Nesnelere aşık olma (neydi o hastalığın adı?) hastalığı olarak başladığımız öykü, aslında sadece bizim öyle sandığımızı gösteriyor. Kısacık hikayede "hastalık" diye nitelendirdiğimiz şeyin iç yüzü çok başka.
Gayet zekice bir öykü.
Rebecka tüyler ürpertici güzelliğe sahip bir öykü. Çok kıskandım bu öyküyü, çok.
Düşünün ki Tanrı ölmenize izin vermiyor. Oysa bu durumdan muzdarip Rebecka'nın hayatında intihar etmek için o denli yaşanmış acılar ve travmalar var ki... Siz olsanız ne yapardınız? Peki ya Rebecka ne yapıyor?
Okuru sorgulatan, sonuyla dehşete düşüren, Tanrı kavramını ve gerçek merhameti, sevgiyi bir daha düşündüren bir öykü.
Arvid Pekon Kim? isimli öykü açıkçası beni kitaba bağlayan öykü oldu. Aslında düşünmesi zor bir öykü olmayabilir, fakat işleniş açısından gayet yerindeydi.

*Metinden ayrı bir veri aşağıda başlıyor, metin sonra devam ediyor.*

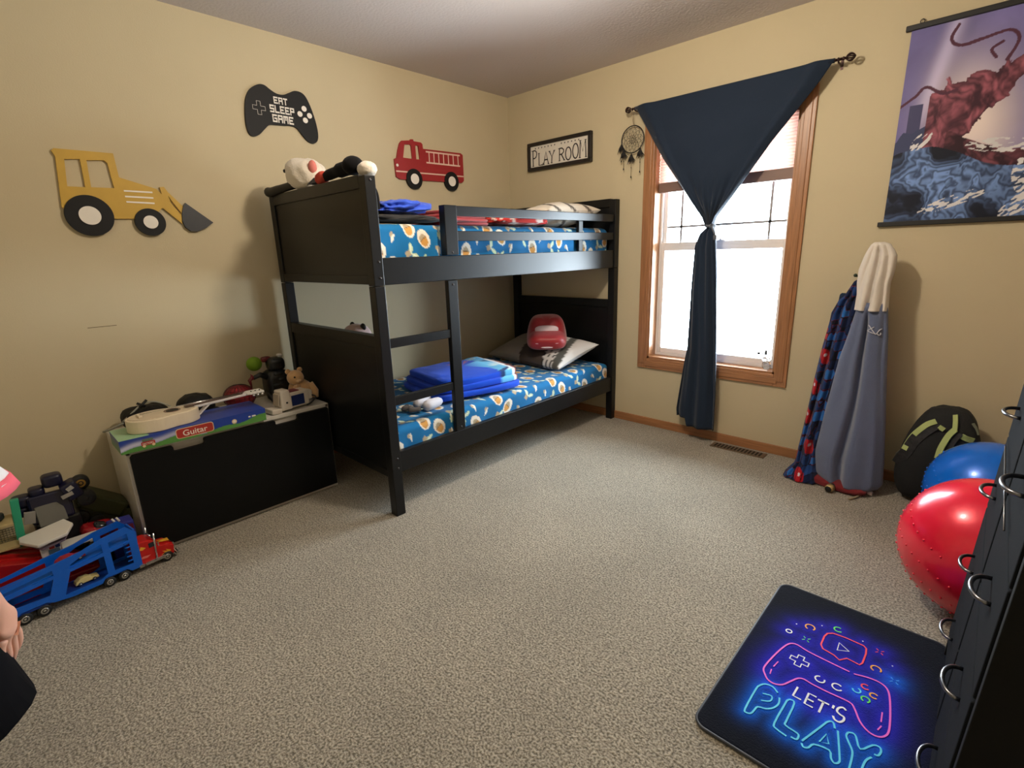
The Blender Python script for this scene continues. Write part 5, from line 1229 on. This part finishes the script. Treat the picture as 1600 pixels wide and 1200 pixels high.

Arvid Pekon, bir santral görevlisi. Telefon eden kişileri sözde ulaşmak istedikleri kişilere bağlıyor. Ancak o ve arkadaşlarının asıl işi ulaşılmak istenen kişiyi taklit etmek. Böylece adeta sesli bir tiyatroya dönüşüyor öykü.
İşin ilginci, Arvid ve arkadaşları tanımadıkları insanları taklit ederken bir anda o kişi oluveriyor, karşısındakiler hiç şüphelenmiyor, sorulara verdikleri cevaplarda hiç hata yapmıyorlar. Ama (AMA) bir gün dünyada var olmayan kişilerle konuşmak isteyen bir kadın Arvid'e dadandığında işler çok farklı yerlere gidecek.
Norveç Böğürtleni Reçeli oldukça kadınsı bir öyküydü. Adettinden gelen kanla can verdiği tuhaf bir çocuğa sahip olan kadının hüzünlü öyküsü. Ama bir o kadar da sevgi dolu yahu.
Augusta Prima adlı öykü, sözüm sana: Seni ben yazmış olaydım, ne olurdu sanki? Benim zihnimden çıksaydın keşke :(. İsveç'e kadar niye gittin?
Bir yandan hedonist, ciddi bir ana-erkil ve bir o kadar Viktoryen bir dünya var. Hizmetkar peri çocuklar da cabası. Diğer yanda insan soruyor: Zaman nedir?
Çok başarılı, hayli kıskandığım bir öyküydü. Üstüne demek istediğim çok şey var, ama okuyup kendiniz görün.
Jagannath ise kapanış öyküsü. Bir doğumla başlıyor her şey. Dev bir Anne'nin bedeninde erkekler zihni yönetir, kadınlarsa (erkeklerden fiziki açıdan daha güçlüler) Anne'nin her tür ihtiyacını karşılar, işçileri olur. Ancak buna rağmen bu bir kadın-erkek eşitsizliği öyküsü değil (tam olarak). Her ne kadar sonlara doğru olanları oldukça sembolik bulmuş ve kitabı kapattığımda uzun uzun düşünmüş olsam da, böyle de bir durum var.
Bu öyküyü, "annelerden anneler doğurmak" diye özetlemek istiyorum.
Kitaptaki öyküler bu kadarla sınırlı değil. Bunlar sadece benim favorilerim.
Öyküleri elimden geldiğince yüzeysel anlatmak istedim. Özellikle Augusta Prima'yı. Bu kitaba bir şans verin derim. Hem tuhaf kurgu adına çok değerli, hem de çağdaş İsveç edebiyatı ile tanışmak için harika bir fırsat.
Çeviri: Eserin çevirisini gayet başarılı buldum. Bir iki tane yazım hatası vardı, ama sorun değil.
Çevirmen Tülin Er ve editörünün eline sağlık.
Sıra dışı, daha önce okuduklarınıza benzemeyen şeyler görmek, duymak ve koklamak için bu kitaba bir şans verin :). Benden söylemesi.